#### DATASET EXTRACT

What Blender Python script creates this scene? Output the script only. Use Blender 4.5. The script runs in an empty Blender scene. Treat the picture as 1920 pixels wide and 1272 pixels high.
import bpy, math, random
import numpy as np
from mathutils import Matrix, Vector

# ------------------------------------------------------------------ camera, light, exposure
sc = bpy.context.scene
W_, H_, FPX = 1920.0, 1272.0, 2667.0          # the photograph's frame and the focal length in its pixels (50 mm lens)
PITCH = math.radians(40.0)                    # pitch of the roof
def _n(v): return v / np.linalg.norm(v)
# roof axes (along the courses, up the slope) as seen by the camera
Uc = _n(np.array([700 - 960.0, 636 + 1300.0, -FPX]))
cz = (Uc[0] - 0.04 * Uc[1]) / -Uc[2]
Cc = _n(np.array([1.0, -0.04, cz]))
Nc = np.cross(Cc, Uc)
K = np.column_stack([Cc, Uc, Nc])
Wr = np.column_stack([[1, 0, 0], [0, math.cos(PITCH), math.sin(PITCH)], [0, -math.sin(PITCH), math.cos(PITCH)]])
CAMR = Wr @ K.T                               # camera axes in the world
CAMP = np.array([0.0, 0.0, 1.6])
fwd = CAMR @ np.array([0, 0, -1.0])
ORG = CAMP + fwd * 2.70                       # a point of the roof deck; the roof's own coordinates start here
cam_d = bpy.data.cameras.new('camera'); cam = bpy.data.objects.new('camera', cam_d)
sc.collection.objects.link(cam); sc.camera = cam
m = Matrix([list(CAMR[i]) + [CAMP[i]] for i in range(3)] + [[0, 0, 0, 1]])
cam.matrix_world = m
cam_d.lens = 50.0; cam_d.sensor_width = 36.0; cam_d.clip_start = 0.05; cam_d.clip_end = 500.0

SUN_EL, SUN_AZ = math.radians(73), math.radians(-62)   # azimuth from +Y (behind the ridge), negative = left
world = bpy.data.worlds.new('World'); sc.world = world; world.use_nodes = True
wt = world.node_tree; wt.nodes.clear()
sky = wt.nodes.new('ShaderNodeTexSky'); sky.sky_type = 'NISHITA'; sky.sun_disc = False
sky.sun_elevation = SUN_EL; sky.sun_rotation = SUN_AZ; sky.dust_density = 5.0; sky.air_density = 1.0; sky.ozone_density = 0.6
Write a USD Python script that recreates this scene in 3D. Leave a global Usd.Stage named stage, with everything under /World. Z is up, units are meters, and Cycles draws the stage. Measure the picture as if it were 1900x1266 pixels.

########

> [PROBLEM DETAILS] Quote the listing above from its first line to the line with "from mathutils import Matrix, Vector", inclusive, and add nothing.

> [REPLY]
What Blender Python script creates this scene? Output the script only. Use Blender 4.5. The script runs in an empty Blender scene. Treat the picture as 1920 pixels wide and 1272 pixels high.
import bpy, math, random
import numpy as np
from mathutils import Matrix, Vector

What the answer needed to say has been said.